[MATERIAL]
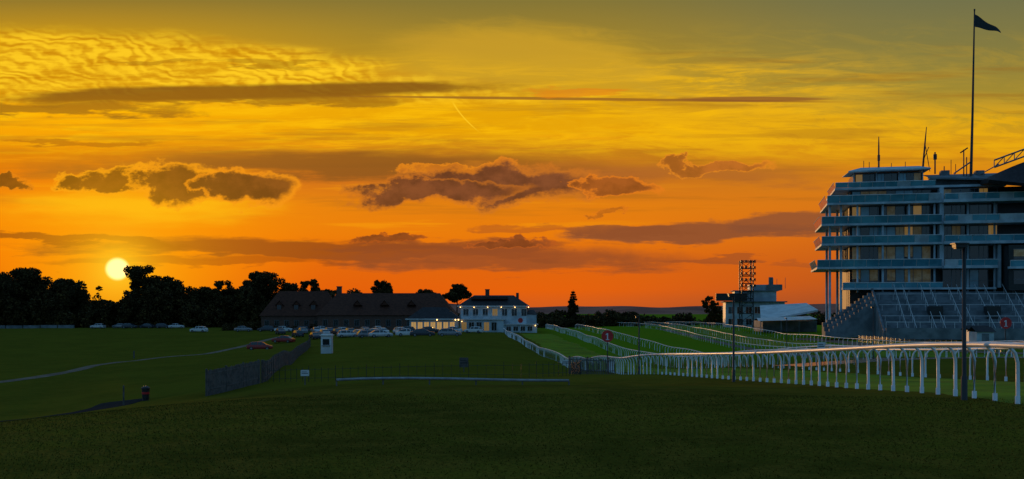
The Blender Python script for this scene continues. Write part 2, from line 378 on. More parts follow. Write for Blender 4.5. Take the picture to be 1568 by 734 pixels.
def strip(name,pts,width,m,off=0.05,step=1.0):
    P=spline(pts,step); v=[];f=[]; K=7
    for i,p in enumerate(P):
        d=P[min(i+1,len(P)-1)]-P[max(i-1,0)]; d/=np.linalg.norm(d)+1e-9; nn=np.array([d[1],-d[0]])
        wd=width*(1+0.06*math.sin(i*0.7)+0.04*math.sin(i*1.9))
        for k in range(K):
            q_=p+nn*(k/(K-1)-0.5)*wd; v.append((q_[0],q_[1],h(q_[0],q_[1])+off-(0.04 if k in(0,K-1) else 0)))
    for i in range(len(P)-1):
        for k in range(K-1): a=i*K+k; f.append((a,a+1,a+K+1,a+K))
    return np_mesh(name,v,f,m,smooth=True)

# ------------------------------------------------------------ tracks, paths, roads
railA=[(10.1,8),(10,19),(10,30),(10,40),(9.0,55),(7.6,70),(6.8,90),(6.2,112),(4.2,135),(1.9,160),(-0.4,190),(-1.6,215),(-2,232)]
railB=[(18.2,8),(18.2,35),(18.2,70),(18.2,95),(17.8,118),(16,147),(14.3,190),(12.4,235),(10,290)]
mid=[((a[0]+b_[0])/2,(a[1]+b_[1])/2) for a,b_ in (((10,10),(18.2,10)),((10,40),(18.2,40)),((7.6,70),(18.2,72)),((6.2,112),(17.8,114)),((3.4,145),(16,147)),((-0.4,190),(14.3,190)),((-1.6,225),(12.6,228)))]
strip('race_track',mid,7.2,M['turf'],0.04,1.0)
strip('home_straight',[(48,50),(48,100),(48,150),(48,205),(48,250),(47,300),(42,340),(30,375)],11.0,M['turf'],0.05,1.5)
strip('footpath',[(-90,30),(-60,68),(-46,92),(-53,130),(-56,152),(-52,192),(-51,222)],1.7,M['path'],0.05,1.5)
strip('access_road',[(-24,36),(-24,47),(-24.5,56),(-24.8,64)],3.0,M['asph'],0.05,1.0)
strip('crossing_road',[(19,70),(25,71),(40,73),(80,74)],5.5,M['wet'],0.05,1.0)
strip('rails_path',[(38.5,60),(38.5,100),(38.5,150),(38.5,205),(38,260)],1.8,M['path'],0.05,1.5)
strip('stand_apron',[(58,105),(57.5,150),(58,200)],4.0,M['path'],0.05,1.5)

# ------------------------------------------------------------ running rails
def running_rail(name,pts,sp=1.1,side=1,hgt=1.2,r=0.06,n=8):
    root=empty(name,(0,0,0)); P=spline(pts,sp); rb=MB(); pb=MB(); top=[]
    for i,p in enumerate(P):
        d=P[min(i+1,len(P)-1)]-P[max(i-1,0)]; d/=np.linalg.norm(d)+1e-9; nn=np.array([d[1],-d[0]])*side
        z0=h(p[0],p[1]); q_=p+nn*0.34; zb=h(q_[0],q_[1]); T=z0+hgt; top.append((p[0],p[1],T))
        jx=random.uniform(-.012,.012)
        seq=[(q_[0]+jx,q_[1],zb-0.1),(q_[0],q_[1],T-0.36),(q_[0]-nn[0]*.05,q_[1]-nn[1]*.05,T-0.17),(q_[0]-nn[0]*.17,q_[1]-nn[1]*.17,T-0.04),(p[0],p[1],T-0.01)]
        pb.tube(seq,[0.04,0.038,0.035,0.032,0.03],6)
        if p[1]<60: pb.tube([(q_[0],q_[1],zb-.02),(q_[0],q_[1],zb+.16)],0.055,6)
    rb.tube(top,r,n); rb.obj('rail',M['white'],root,smooth=True); pb.obj('posts',M['white'],root,smooth=True)
    return root
running_rail('running_rail',railA,0.95,1)
running_rail('running_rail',railB,1.4,-1)
running_rail('running_rail',[(40.8,60),(42,90),(42,134),(42,170),(42.3,205),(42,250),(42.3,300),(39,335),(28,365),(10,380)],2.2,1)
running_rail('running_rail',[(54,80),(54,110),(54,160),(54,198),(53.5,250),(53,300),(50,345),(38,375)],2.2,-1)
running_rail('running_rail',[(36,70),(36,110),(36,160),(36,205),(36.3,250),(34,300),(26,330),(10,345)],2.2,1)
running_rail('running_rail',[(23,66),(22,84),(23,112),(24,140),(22,190),(20,240),(18,280)],2.2,-1)

# ------------------------------------------------------------ fences
def picket(name,pts,hgt,gap,m,pw=0.07,rr=.03):
    root=empty(name); a=MB(); b_=MB(); P=spline(pts,gap)
    tp=[];lo=[]
    for i,p in enumerate(P):
        z=h(p[0],p[1]); tp.append((p[0],p[1],z+hgt*.86)); lo.append((p[0],p[1],z+hgt*.25))
        jj=random.uniform(-.03,.03)
        a.box(p[0]-pw/2,p[0]+pw/2,p[1]-.012,p[1]+.012,z-.05,z+hgt+jj,rz=random.uniform(-.1,.1)+math.atan2(P[min(i+1,len(P)-1)][1]-P[max(i-1,0)][1],P[min(i+1,len(P)-1)][0]-P[max(i-1,0)][0]))
        if i%max(1,int(2.2/gap))==0: b_.box(p[0]-rr*1.5,p[0]+rr*1.5,p[1]+.03,p[1]+.03+rr*3,z-.1,z+hgt+.08)
    b_.tube(tp,rr,4); b_.tube(lo,rr,4)
    a.obj('pickets',m,root); b_.obj('rails_and_posts',m,root); return root
picket('picket_fence',[(-14.9,48.5),(-14.3,52),(-13.9,55)],1.25,0.13,M['wood'],0.1)
picket('picket_fence',[(-13.9,55.3),(-15.5,63),(-19,83),(-24,112),(-30,148)],1.2,0.25,M['wood'],0.13)
picket('picket_fence',[(3.8,66),(5.5,68),(7.2,69.3)],1.15,0.16,M['wood'],0.07)
picket('wire_fence',[(-13.8,55),(-9,52),(-4,51),(1,51),(3.8,56),(3.9,65.5)],0.75,0.45,M['dark'],0.012,0.008)

# low white barrier
rt=empty('low_barrier_rail'); a=MB(); P=[( -7.4+9.8*i/10,42) for i in range(11)]
pp=[(x,y,h(x,y)+0.26) for x,y in P]; a.tube(pp,0.055,8); a.obj('rail',M['board'],rt,smooth=True); a=MB()
for x,y in P[::2]: a.tube([(x,y+.02,h(x,y)-.05),(x,y+.02,h(x,y)+.24)],0.03,6)
a.obj('feet',M['wood'],rt,smooth=True)

# ------------------------------------------------------------ posts, signs, lamps
def lamp(x,y,H_=3.65):
    z=h(x,y); rt=empty('lamp_post',(x,y,z)); a=MB()
    a.tube([(0,0,-.1),(0,0,.5),(0,0,.52),(0,0,H_)],[.07,.07,.048,.04],8); a.obj('pole',M['dark'],rt,smooth=True)
    a=MB(); a.box(-.22,.02,-.09,.09,H_-.02,H_+.05); a.box(-.25,.06,-.12,.12,H_+.05,H_+.075); a.box(-.2,-.04,-.06,.06,H_-.05,H_-.02,0); a.obj('lantern',M['dark'],rt)
lamp(9.72,21.4,3.3); lamp(9.35,42); lamp(8.1,63.5); 
def disc_pts(r,n=24): return [(r*math.cos(2*math.pi*i/n),r*math.sin(2*math.pi*i/n)) for i in range(n)]
def round_sign(x,y,top,r,m_face,digit=True,name='furlong_sign'):
    z=h(x,y); rt=empty(name,(x,y,z)); a=MB(); a.tube([(0,0.03,-.1),(0,0.03,top-r*0.2)],0.035,8); a.obj('pole',M['wpaint'] if not digit else M['dark'],rt)
    a=MB()
    f=[(p[0],-0.02,p[1]+top) for p in disc_pts(r)]; k=[(p[0],0.0,p[1]+top) for p in disc_pts(r)]
    a.face(f,0); a.face(k[::-1],0)
    for i in range(24): j=(i+1)%24; a.face([f[i],f[j],k[j],k[i]],0)
    a.obj('disc',m_face,rt)
    if digit:
        a=MB(); a.box(-r*.09,r*.11,-.026,-.0225,top-r*.5,top+r*.5); a.face([(-r*.09,-.0235,top+r*.5),(-r*.09,-.0235,top+r*.28),(-r*.3,-.0235,top+r*.16),(-r*.3,-.0235,top+r*.3)]); a.box(-r*.28,r*.3,-.0262,-.0228,top-r*.62,top-r*.5); a.obj('numeral_one',M['wpaint'],rt)
round_sign(7.0,73,2.75,0.44,M['red'])
round_sign(37.2,75,2.6,0.44,M['red'])
round_sign(2.0,235,3.0,0.6,M['red'],False,'round_sign')
def small_sign(x,y,hgt,w_,hh_,m):
    z=h(x,y); rt=empty('notice_board',(x,y,z)); a=MB(); a.tube([(0,.02,-.1),(0,.02,hgt)],.03,6); a.obj('post',M['wood'],rt)
    a=MB(); a.box(-w_/2,w_/2,-.02,0,hgt-hh_,hgt); a.obj('panel',m,rt); a=MB(); a.box(-w_/2+.05,w_/2-.05,-.024,-.021,hgt-hh_*.6,hgt-hh_*.5); a.box(-w_/2+.05,w_/2-.12,-.024,-.021,hgt-hh_*.35,hgt-hh_*.27); a.obj('lettering',M['dark'],rt)
small_sign(-10.4,50,0.75,.42,.3,M['wpaint'])
small_sign(5.0,92,0.95,.75,.5,M['wpaint'])
small_sign(-3.0,62,0.9,.55,.6,M['wood'])
small_sign(20.5,66,1.6,.5,.5,M['wpaint'])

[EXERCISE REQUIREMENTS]
Without the pictures, please reproduce each line of the listing above exactly, from the first one through the line bearing "return np_mesh(name,v,f,m,smooth=True)".

[SOLUTION]
The Blender Python script for this scene continues. Write part 2, from line 378 on. More parts follow. Write for Blender 4.5. Take the picture to be 1568 by 734 pixels.
def strip(name,pts,width,m,off=0.05,step=1.0):
    P=spline(pts,step); v=[];f=[]; K=7
    for i,p in enumerate(P):
        d=P[min(i+1,len(P)-1)]-P[max(i-1,0)]; d/=np.linalg.norm(d)+1e-9; nn=np.array([d[1],-d[0]])
        wd=width*(1+0.06*math.sin(i*0.7)+0.04*math.sin(i*1.9))
        for k in range(K):
            q_=p+nn*(k/(K-1)-0.5)*wd; v.append((q_[0],q_[1],h(q_[0],q_[1])+off-(0.04 if k in(0,K-1) else 0)))
    for i in range(len(P)-1):
        for k in range(K-1): a=i*K+k; f.append((a,a+1,a+K+1,a+K))
    return np_mesh(name,v,f,m,smooth=True)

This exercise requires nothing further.